The creation of the Irish Cruiser Racing Association (ICRA) began in a very low key way in the autumn of 2002 with an exploratory meeting between Denis Kiely, Jim Donegan and Fintan Cairns in the Granville Hotel in Waterford, and the first conference was held in February 2003 in Kilkenny.

While numbers of cruiser-racers were large, their specific locations were widespread, but there was simply no denying the numerical strength and majority power of the Cork-Dublin axis. To get what was then a very novel concept up and running, this strength of numbers had to be acknowledged, and the first National Championship in 2003 reflected this, as it was staged in Howth.

ICRA was run by a dedicated group of volunteers each of whom brought their special talents to the organisation. Jim Donegan, the elder statesman, was so much more interested in the wellbeing of the new organisation than in personal advancement that he insisted on Fintan Cairns being the first Commodore, while the distinguished Cork sailor was more than content to be Vice Commodore.
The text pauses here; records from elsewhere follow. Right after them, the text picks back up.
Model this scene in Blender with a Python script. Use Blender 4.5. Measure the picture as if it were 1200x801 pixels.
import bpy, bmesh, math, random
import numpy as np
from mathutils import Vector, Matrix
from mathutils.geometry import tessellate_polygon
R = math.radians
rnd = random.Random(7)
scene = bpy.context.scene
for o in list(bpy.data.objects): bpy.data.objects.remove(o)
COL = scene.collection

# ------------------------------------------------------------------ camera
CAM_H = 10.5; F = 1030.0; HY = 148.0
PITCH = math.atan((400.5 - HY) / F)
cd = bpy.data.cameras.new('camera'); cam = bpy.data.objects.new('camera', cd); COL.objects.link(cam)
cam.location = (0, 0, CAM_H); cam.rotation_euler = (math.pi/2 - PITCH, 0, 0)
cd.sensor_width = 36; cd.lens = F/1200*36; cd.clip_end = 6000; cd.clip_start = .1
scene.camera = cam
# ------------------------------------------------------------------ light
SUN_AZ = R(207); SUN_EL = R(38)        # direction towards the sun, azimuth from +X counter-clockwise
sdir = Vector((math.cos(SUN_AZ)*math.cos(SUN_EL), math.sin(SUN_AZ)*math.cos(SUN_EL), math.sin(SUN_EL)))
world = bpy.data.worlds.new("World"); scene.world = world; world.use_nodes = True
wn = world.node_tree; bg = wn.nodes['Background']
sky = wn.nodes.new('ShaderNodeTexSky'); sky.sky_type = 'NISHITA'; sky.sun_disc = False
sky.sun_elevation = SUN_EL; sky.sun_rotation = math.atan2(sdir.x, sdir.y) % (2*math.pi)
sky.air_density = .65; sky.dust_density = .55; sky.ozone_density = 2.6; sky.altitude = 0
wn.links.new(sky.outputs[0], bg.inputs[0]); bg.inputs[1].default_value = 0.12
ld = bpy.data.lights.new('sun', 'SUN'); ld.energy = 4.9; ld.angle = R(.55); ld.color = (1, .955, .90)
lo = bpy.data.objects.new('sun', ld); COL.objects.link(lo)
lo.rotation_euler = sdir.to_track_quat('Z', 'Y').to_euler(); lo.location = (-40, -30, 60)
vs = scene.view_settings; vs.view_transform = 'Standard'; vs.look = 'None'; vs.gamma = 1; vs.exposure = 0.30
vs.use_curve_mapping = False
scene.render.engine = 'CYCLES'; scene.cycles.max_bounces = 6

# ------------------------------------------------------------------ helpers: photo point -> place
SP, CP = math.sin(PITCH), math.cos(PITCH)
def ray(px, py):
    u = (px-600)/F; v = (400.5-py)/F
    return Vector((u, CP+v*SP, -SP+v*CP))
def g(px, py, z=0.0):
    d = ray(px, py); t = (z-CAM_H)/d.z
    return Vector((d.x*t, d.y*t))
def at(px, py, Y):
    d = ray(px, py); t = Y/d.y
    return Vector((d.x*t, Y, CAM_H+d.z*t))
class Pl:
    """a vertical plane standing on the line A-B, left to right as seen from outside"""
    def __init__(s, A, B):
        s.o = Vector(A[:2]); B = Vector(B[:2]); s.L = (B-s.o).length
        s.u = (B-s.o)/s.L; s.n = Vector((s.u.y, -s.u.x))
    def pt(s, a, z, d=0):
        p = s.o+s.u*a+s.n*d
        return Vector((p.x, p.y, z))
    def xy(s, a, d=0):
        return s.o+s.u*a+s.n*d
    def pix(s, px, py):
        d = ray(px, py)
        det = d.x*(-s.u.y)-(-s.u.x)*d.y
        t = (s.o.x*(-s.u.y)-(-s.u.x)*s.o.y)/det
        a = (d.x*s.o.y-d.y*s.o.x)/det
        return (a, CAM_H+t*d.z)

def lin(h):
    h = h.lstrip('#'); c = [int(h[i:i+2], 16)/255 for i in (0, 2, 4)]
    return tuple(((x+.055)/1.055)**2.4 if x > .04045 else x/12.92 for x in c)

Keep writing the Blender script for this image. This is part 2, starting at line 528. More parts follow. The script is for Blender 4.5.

ICRA National Championships

Initially, the highlight of the ICRA season was the National Championship, which is essentially self-limiting, as it is restricted to boats which have or would be eligible for an IRC Rating. Boats not actually rated but eligible were catered for by ICRA’s ace number-cruncher Denis Kiely, who took Ireland’s long-established native rating system ECHO to new heights, thereby providing for extra entries which brought fleet numbers at most annual national championships to comfortably above the hundred mark, particularly at the height of the boom years.